A cylindrical profile measurement method for cylindricity and coaxiality of stepped shaft

Abstract

The cylindricity and coaxiality of the stepped shaft are important parameters reflecting the vibration characteristics of the rotating machines system. In order to evaluate the cylindricity and coaxiality of the stepped shaft accurately, the paper proposes a cylindrical profile measurement model, which takes into account five kinds of systematic errors and analyzes the combined effects of five systematic errors on cylindrical profile measurement results. Based on the proposed measurement model, the distribution of sample angle deviation caused by five systematic errors is studied. A non-uniform spline filter is designed, and the effect of uniform and non-uniform spline filter methods on the cylindricity and coaxiality of stepped shaft are analyzed.

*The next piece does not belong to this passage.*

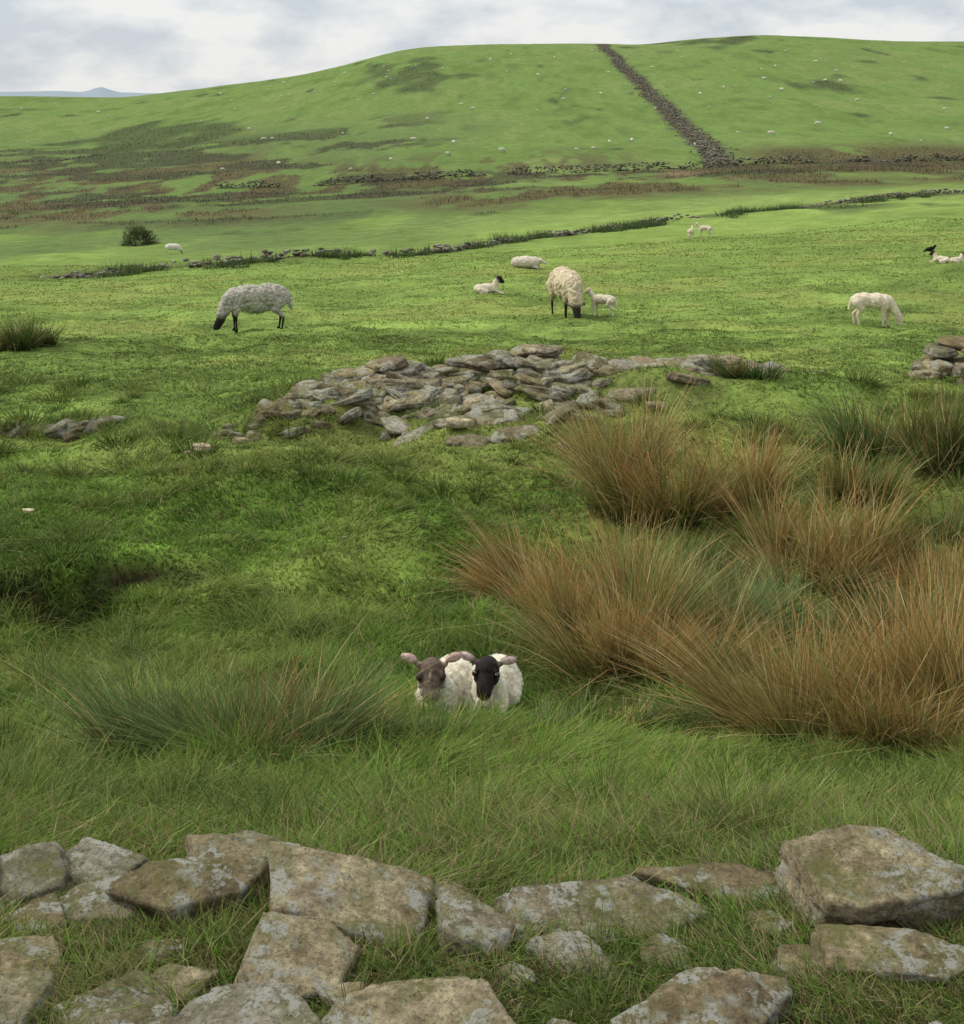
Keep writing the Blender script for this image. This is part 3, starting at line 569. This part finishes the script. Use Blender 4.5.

In order to verify the effectiveness of the cylindrical profile measurement model with five systematic errors and the spline filter method proposed in the paper, a rotary measuring instrument with high precision is built. The experimental results show that compared with the traditional measurement method, the measurement accuracy of cylindricity and coaxiality can be improved by 11.43 μm and 8.99 μm for stepped shaft with large radius on the proposed method, respectively. The proposed method is suitable for small probe radius and large eccentricity error, probe offset error, workpiece tilt error, and guide rail tilt error, especially for stepped shaft with large radius, such as aerospace engine, gas turbine, and machine tools.